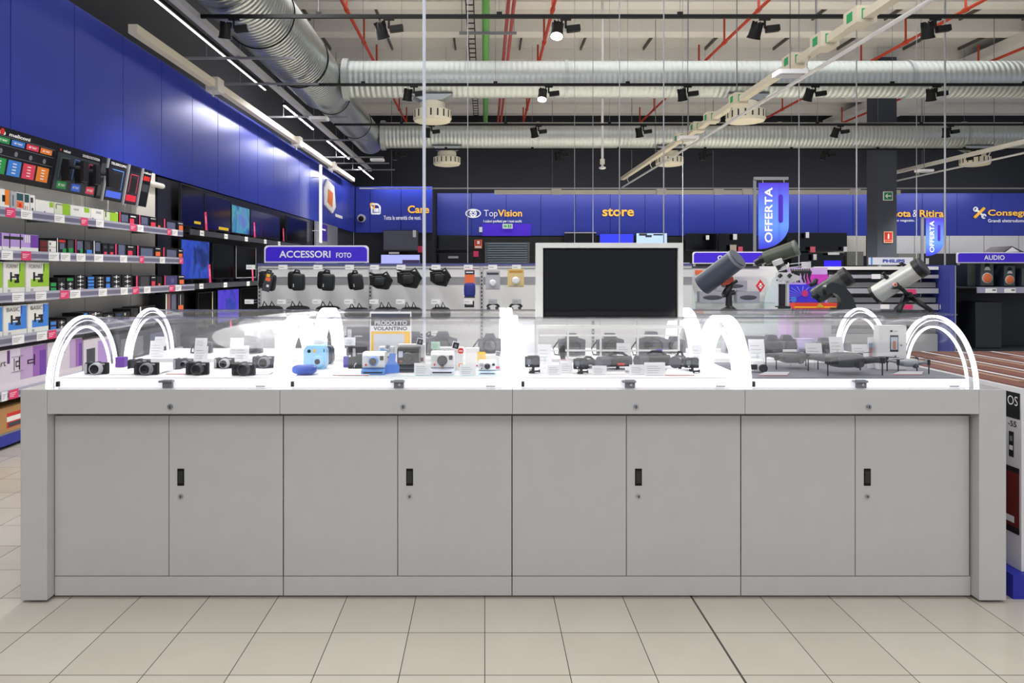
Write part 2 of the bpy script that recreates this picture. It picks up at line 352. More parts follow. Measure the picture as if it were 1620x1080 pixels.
# lighting frame along the left wall
r = root('lighting_gantry', (-3.9, 8, 4.1), 'cream trunking frame with grey cross bars hung beside the blue wall', 'lighting frame')
CREAM = mat((216, 208, 188), .5)
box(-.05, .05, -.04, .05, 13.5, .06, CREAM).build('trunking', r)
box(.66, -6, .10, .74, 12.3, .18, LGREY).build('trunking', r)
for y in (10.5, 15.1, 18.6): m = box(-.09, y-8-.12, -.1, .09, y-8+.12, .1, OFFW); m.box(.0, y-8-.1, -.18, .02, y-8-.08, -.1, OFFW); m.build('junction_box', r)
for y in (9.4, 10.7, 13, 15.3, 17.6, 18.6, 19.8):
    box(-.05, y-8-.015, .062, 1.45, y-8+.015, .092, GREY).build('cross_bar', r)
    MB().cyl((.3, y-8, .092), (.3, y-8, 2.6), .006, GREY, 6).build('suspension_rod', r)
leds = [(4.0, 11.27), (12.3, 14.4), (15.5, 18.2), (19.6, 22.2)]
for i, (a, e) in enumerate(leds):
    r = root('linear_led_lamp', (-3.4, a, 4.25), 'thin glowing LED strip hung beside the blue wall, %s from the front' % ORD[i], 'strip light', 'LED strips along the blue wall')
    box(-.03, 0, -.02, .03, e-a, .02, BLACK).build('housing', r)
    box(-.011, .01, -.030, .011, e-a-.01, -.0205, LEDM if i else LEDD).build('diffuser', r)
    if i:
        lo = area('strip_lamp_light', (-.035, (e-a)/2, -.01), (.03, e-a-.05), 15, (0, 1.0, 0)); lo.parent = r
# right-hand white trunking with junction boxes
def trunk(X, Z, y0, y1, label, boxes, green):
    r = root('lighting_trunking', (X, y0, Z), label, 'trunking')
    box(-.05, 0, -.03, .05, y1-y0, .05, CREAM if green else OFFW).build('tray', r)
    MB().cyl((.0, 0, -.22), (.0, y1-y0, -.22), .022, WHITE, 8).build('conduit', r)
    k = .6
    while k < y1-y0:
        MB().tube([(.0, k, -.21), (-.05, k, -.12), (0, k, -.03)], .01, OFFW, 6).cyl((.07, k, 0), (.07, k, 7-Z-.02), .008, GREY, 6).box(.05, k-.02, -.01, .08, k+.02, .02, GREY).build('hanger', r); k += 2.6
    for bx in boxes:
        m = box(-.11, bx-y0-.13, -.06, .09, bx-y0+.13, .1, CREAM)
        if green: m.box(-.113, bx-y0-.05, -.02, -.1105, bx-y0+.06, .07, GREENL); m.box(-.06, bx-y0-.133, -.03, .04, bx-y0-.1305, .07, GREENL)
        m.build('junction_box', r)
    return r
trunk(3.71, 3.9, 2.5, 19.6, 'white and cream trunking running to the far wall, carrying boxes with green labels', (6.24, 7.17, 7.92, 8.68, 10.6, 11.85, 12.65, 13.7), True)
trunk(11.0, 4.05, 10, 19.5, 'pale trunking crossing high behind the dark column toward the side of the hall', (), False)
r = root('lighting_trunking', (-3.9, 22.6, 3.97), 'pale horizontal trunking in front of the far blue wall', 'trunking')
box(0, 0, 0, 22, .03, .04, LGREY).build('conduit', r)
box(4.2, .3, -.13, 17, .4, .0, mat((220, 216, 205), .5)).build('tray', r)
for x in (6.0, 9.3, 11.1, 12, 15.4): box(x, .22, -.15, x+.3, .298, .02, OFFW).build('junction_box', r)
for x in (1, 6, 11, 16, 21): MB().cyl((x, .015, .04), (x, .015, 3.05), .008, GREY, 6).build('hanger', r)
for px, Y, Z, lab in ((1250, 8.2, 3.66, 'flat white emergency lamp hung under the near end of the trunking'), (1088, 12.2, 3.66, 'flat white emergency lamp hung under the far end of the trunking'), (1462, 16.2, 3.66, 'flat white emergency lamp beyond the dark column'),
                      (505, 12.9, 4.13, 'flat white emergency lamp near the corner of the big silver duct'), (597, 17.5, 4.1, 'flat white emergency lamp under the far end of the wall lighting frame')):
    X = wx(px, Y); m = MB(); m.box(X-.16, Y-.1, Z-.03, X+.16, Y+.1, Z+.02, PAPER); m.box(X-.13, Y-.08, Z-.04, X+.13, Y+.08, Z-.0305, LGREY); m.cyl((X, Y, Z+.02), (X, Y, 6.71 if px > 900 else Z+.08), .006, GREY, 6)
    tag(m.build('emergency_lamp'), lab, 'emergency lamp', 'flat white emergency lamps')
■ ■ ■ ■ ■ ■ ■
Your task:
Your task is to repeat the data above exactly while excluding the pictures.

Correct result:
Write part 2 of the bpy script that recreates this picture. It picks up at line 352. More parts follow. Measure the picture as if it were 1620x1080 pixels.
# lighting frame along the left wall
r = root('lighting_gantry', (-3.9, 8, 4.1), 'cream trunking frame with grey cross bars hung beside the blue wall', 'lighting frame')
CREAM = mat((216, 208, 188), .5)
box(-.05, .05, -.04, .05, 13.5, .06, CREAM).build('trunking', r)
box(.66, -6, .10, .74, 12.3, .18, LGREY).build('trunking', r)
for y in (10.5, 15.1, 18.6): m = box(-.09, y-8-.12, -.1, .09, y-8+.12, .1, OFFW); m.box(.0, y-8-.1, -.18, .02, y-8-.08, -.1, OFFW); m.build('junction_box', r)
for y in (9.4, 10.7, 13, 15.3, 17.6, 18.6, 19.8):
    box(-.05, y-8-.015, .062, 1.45, y-8+.015, .092, GREY).build('cross_bar', r)
    MB().cyl((.3, y-8, .092), (.3, y-8, 2.6), .006, GREY, 6).build('suspension_rod', r)
leds = [(4.0, 11.27), (12.3, 14.4), (15.5, 18.2), (19.6, 22.2)]
for i, (a, e) in enumerate(leds):
    r = root('linear_led_lamp', (-3.4, a, 4.25), 'thin glowing LED strip hung beside the blue wall, %s from the front' % ORD[i], 'strip light', 'LED strips along the blue wall')
    box(-.03, 0, -.02, .03, e-a, .02, BLACK).build('housing', r)
    box(-.011, .01, -.030, .011, e-a-.01, -.0205, LEDM if i else LEDD).build('diffuser', r)
    if i:
        lo = area('strip_lamp_light', (-.035, (e-a)/2, -.01), (.03, e-a-.05), 15, (0, 1.0, 0)); lo.parent = r
# right-hand white trunking with junction boxes
def trunk(X, Z, y0, y1, label, boxes, green):
    r = root('lighting_trunking', (X, y0, Z), label, 'trunking')
    box(-.05, 0, -.03, .05, y1-y0, .05, CREAM if green else OFFW).build('tray', r)
    MB().cyl((.0, 0, -.22), (.0, y1-y0, -.22), .022, WHITE, 8).build('conduit', r)
    k = .6
    while k < y1-y0:
        MB().tube([(.0, k, -.21), (-.05, k, -.12), (0, k, -.03)], .01, OFFW, 6).cyl((.07, k, 0), (.07, k, 7-Z-.02), .008, GREY, 6).box(.05, k-.02, -.01, .08, k+.02, .02, GREY).build('hanger', r); k += 2.6
    for bx in boxes:
        m = box(-.11, bx-y0-.13, -.06, .09, bx-y0+.13, .1, CREAM)
        if green: m.box(-.113, bx-y0-.05, -.02, -.1105, bx-y0+.06, .07, GREENL); m.box(-.06, bx-y0-.133, -.03, .04, bx-y0-.1305, .07, GREENL)
        m.build('junction_box', r)
    return r
trunk(3.71, 3.9, 2.5, 19.6, 'white and cream trunking running to the far wall, carrying boxes with green labels', (6.24, 7.17, 7.92, 8.68, 10.6, 11.85, 12.65, 13.7), True)
trunk(11.0, 4.05, 10, 19.5, 'pale trunking crossing high behind the dark column toward the side of the hall', (), False)
r = root('lighting_trunking', (-3.9, 22.6, 3.97), 'pale horizontal trunking in front of the far blue wall', 'trunking')
box(0, 0, 0, 22, .03, .04, LGREY).build('conduit', r)
box(4.2, .3, -.13, 17, .4, .0, mat((220, 216, 205), .5)).build('tray', r)
for x in (6.0, 9.3, 11.1, 12, 15.4): box(x, .22, -.15, x+.3, .298, .02, OFFW).build('junction_box', r)
for x in (1, 6, 11, 16, 21): MB().cyl((x, .015, .04), (x, .015, 3.05), .008, GREY, 6).build('hanger', r)
for px, Y, Z, lab in ((1250, 8.2, 3.66, 'flat white emergency lamp hung under the near end of the trunking'), (1088, 12.2, 3.66, 'flat white emergency lamp hung under the far end of the trunking'), (1462, 16.2, 3.66, 'flat white emergency lamp beyond the dark column'),
                      (505, 12.9, 4.13, 'flat white emergency lamp near the corner of the big silver duct'), (597, 17.5, 4.1, 'flat white emergency lamp under the far end of the wall lighting frame')):
    X = wx(px, Y); m = MB(); m.box(X-.16, Y-.1, Z-.03, X+.16, Y+.1, Z+.02, PAPER); m.box(X-.13, Y-.08, Z-.04, X+.13, Y+.08, Z-.0305, LGREY); m.cyl((X, Y, Z+.02), (X, Y, 6.71 if px > 900 else Z+.08), .006, GREY, 6)
    tag(m.build('emergency_lamp'), lab, 'emergency lamp', 'flat white emergency lamps')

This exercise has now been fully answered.